EXCERPTS:
Ontario is moving to rescue its teetering child-care sector.
The chronically under-funded sector has been on the verge of collapse due to the loss of 4- and 5-year-olds to all-day kindergarten.
In a discussion paper released Wednesday, Education Minister Laurel Broten suggests $242 million in previously announced provincial funding over three years will be used to maintain and improve existing daycare services.
In the long-term, the money will help to transform the current patchwork of programs into a coherent system of high quality care for children from birth to age 12 with daycares more closely linked to schools for a more seamless transition for children and parents.
Key areas up for discussion include a new child-care funding formula and regulatory changes to the Day Nurseries Act to improve quality, reflect the shift in care to younger children and address the province's new focus on school-based care for older children.

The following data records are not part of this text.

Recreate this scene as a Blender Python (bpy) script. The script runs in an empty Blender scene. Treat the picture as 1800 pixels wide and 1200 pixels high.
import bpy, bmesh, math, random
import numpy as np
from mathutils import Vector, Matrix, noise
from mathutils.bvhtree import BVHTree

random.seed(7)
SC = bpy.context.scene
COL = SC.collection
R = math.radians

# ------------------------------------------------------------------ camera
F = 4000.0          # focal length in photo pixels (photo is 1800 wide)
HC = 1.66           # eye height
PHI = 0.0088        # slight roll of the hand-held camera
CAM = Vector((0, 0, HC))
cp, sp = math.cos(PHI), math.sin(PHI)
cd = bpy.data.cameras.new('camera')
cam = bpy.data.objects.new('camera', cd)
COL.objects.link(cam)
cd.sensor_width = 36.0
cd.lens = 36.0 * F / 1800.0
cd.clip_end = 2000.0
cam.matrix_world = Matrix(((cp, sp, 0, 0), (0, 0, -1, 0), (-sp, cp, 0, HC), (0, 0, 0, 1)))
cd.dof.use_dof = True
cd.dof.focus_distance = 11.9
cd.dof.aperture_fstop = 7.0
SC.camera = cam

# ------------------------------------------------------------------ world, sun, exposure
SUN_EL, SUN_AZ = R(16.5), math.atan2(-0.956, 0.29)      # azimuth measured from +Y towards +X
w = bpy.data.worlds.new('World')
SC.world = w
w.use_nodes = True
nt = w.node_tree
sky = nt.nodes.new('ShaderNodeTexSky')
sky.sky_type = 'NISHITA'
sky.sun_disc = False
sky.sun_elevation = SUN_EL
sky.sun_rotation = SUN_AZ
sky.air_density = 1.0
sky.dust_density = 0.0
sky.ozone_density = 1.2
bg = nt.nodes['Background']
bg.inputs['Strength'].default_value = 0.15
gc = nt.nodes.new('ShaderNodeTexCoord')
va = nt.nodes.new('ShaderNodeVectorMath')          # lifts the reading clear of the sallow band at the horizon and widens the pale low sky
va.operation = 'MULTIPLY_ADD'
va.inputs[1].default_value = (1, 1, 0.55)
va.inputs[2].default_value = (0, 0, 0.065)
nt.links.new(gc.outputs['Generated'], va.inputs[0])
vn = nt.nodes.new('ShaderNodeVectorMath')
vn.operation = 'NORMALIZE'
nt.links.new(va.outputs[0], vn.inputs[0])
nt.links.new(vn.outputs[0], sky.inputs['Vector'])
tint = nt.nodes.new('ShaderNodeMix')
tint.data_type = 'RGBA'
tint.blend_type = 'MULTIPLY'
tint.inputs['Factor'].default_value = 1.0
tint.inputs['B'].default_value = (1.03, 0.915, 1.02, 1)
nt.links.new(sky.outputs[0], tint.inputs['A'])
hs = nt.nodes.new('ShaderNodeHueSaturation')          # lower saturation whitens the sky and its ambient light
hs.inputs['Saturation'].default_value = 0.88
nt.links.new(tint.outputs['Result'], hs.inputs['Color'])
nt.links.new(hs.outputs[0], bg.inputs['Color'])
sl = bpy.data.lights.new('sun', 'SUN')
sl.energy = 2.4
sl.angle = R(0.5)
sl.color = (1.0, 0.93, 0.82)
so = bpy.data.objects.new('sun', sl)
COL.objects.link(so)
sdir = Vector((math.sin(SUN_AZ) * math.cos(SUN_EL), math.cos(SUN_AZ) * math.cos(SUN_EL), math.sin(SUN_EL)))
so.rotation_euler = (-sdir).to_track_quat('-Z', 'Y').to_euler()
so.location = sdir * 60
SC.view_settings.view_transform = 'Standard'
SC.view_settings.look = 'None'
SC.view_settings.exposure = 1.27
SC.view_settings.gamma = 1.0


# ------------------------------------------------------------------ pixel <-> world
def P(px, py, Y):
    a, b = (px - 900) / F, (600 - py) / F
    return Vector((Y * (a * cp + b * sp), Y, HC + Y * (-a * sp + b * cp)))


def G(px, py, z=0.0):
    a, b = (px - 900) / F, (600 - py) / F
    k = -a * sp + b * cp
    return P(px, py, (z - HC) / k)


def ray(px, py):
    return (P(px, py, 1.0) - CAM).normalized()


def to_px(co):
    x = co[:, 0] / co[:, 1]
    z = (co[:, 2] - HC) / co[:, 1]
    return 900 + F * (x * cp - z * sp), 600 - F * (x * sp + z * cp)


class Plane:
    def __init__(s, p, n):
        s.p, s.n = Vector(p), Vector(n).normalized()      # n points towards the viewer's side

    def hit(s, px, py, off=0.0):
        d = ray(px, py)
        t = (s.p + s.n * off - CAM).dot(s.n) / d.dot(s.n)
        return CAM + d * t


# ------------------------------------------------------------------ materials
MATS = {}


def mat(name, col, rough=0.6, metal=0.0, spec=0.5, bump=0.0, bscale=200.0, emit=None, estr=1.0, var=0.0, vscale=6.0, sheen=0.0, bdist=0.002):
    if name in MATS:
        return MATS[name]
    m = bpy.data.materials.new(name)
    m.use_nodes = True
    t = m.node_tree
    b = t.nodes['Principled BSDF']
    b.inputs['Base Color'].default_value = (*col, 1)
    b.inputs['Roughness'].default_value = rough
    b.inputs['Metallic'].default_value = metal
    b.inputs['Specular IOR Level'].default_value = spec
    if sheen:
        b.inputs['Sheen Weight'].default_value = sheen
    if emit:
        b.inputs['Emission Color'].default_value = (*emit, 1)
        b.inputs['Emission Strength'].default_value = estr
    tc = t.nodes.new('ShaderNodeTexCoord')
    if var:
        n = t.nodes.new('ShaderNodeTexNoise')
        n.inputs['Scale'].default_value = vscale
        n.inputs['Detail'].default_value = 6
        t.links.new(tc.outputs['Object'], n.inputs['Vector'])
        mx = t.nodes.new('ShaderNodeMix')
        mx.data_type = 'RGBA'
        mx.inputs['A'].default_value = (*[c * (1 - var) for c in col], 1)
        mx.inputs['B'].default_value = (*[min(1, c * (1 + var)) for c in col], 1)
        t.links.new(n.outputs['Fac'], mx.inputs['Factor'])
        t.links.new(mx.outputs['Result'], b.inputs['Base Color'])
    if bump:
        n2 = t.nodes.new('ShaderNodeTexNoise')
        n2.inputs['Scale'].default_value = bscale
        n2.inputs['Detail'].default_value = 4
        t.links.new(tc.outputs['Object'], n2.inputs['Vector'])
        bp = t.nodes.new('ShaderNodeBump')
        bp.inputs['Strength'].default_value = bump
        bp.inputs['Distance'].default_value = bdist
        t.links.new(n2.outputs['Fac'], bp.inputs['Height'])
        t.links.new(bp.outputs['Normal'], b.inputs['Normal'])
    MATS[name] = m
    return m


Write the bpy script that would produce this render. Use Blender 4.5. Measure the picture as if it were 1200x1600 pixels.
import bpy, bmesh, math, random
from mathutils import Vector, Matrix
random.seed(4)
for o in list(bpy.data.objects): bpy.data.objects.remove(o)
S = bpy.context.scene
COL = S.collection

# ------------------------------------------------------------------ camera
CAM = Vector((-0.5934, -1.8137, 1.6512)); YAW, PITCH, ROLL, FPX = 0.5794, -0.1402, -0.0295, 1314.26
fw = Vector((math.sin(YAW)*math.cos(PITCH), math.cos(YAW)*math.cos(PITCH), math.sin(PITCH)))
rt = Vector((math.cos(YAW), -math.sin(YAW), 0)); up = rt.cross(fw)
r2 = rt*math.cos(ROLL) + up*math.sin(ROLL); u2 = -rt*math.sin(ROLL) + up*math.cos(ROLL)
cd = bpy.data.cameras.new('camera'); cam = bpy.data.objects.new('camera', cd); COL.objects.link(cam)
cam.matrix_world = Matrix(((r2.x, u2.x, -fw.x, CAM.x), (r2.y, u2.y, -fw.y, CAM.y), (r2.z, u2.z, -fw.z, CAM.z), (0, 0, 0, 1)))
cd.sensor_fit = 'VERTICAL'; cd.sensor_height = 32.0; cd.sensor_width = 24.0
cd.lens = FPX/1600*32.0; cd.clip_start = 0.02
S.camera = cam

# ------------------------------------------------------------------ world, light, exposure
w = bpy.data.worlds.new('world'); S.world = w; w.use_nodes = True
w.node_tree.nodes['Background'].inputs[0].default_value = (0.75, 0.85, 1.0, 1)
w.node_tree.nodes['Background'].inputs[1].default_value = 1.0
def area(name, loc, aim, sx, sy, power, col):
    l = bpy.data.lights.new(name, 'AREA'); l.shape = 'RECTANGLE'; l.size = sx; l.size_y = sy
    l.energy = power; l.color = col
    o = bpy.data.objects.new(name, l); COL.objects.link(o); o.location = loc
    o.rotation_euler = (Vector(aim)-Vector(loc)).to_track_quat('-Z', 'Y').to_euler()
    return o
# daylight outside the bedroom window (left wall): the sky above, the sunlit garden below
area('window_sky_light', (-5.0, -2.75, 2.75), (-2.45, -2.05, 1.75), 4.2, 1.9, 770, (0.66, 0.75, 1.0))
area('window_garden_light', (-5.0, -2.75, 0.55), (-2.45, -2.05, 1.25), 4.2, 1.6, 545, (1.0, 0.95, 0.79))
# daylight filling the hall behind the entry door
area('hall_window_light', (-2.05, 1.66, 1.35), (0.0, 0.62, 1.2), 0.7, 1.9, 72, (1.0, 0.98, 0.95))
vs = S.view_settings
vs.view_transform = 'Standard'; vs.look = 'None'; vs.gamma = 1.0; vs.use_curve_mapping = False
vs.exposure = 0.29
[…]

Missing from the document, however, is any discussion on how to make child care more affordable for parents who in Toronto pay as much as $1,900 a month for infant care, advocates say.
Nor does the paper discuss the thorny question of non-profit versus for-profit daycares.
"At a time when for-profit, corporate-style child care is expanding at a record pace in Ontario, there is no discussion offered on whether continuing to fund and license for-profit child care is good public policy," said Carrie Lynn Poole-Cotnam, of the Canadian Union of Public Employees (CUPE) Ontario, which represents thousands of municipal, school and community-based child care workers across the province.
Toronto Councillor Janet Davis said the paper is "frustratingly vague."
"Mothers and fathers across the city are waiting for fee subsidies and additional spaces," said Davis. "I don't see anything in this document that addresses those needs."
More than 20,000 Toronto children are waiting for subsidies.
Broten, who is inviting public input on the discussion paper until Sept. 24, said she looks forward to "a conversation" on how best to move forward.
"In a very challenging fiscal times I'm incredibly proud of $242 million in new investments when many other ministries and sectors are seeing cuts and not able to make any kind of investment," she said. "I think it demonstrates the priority we've put on child care."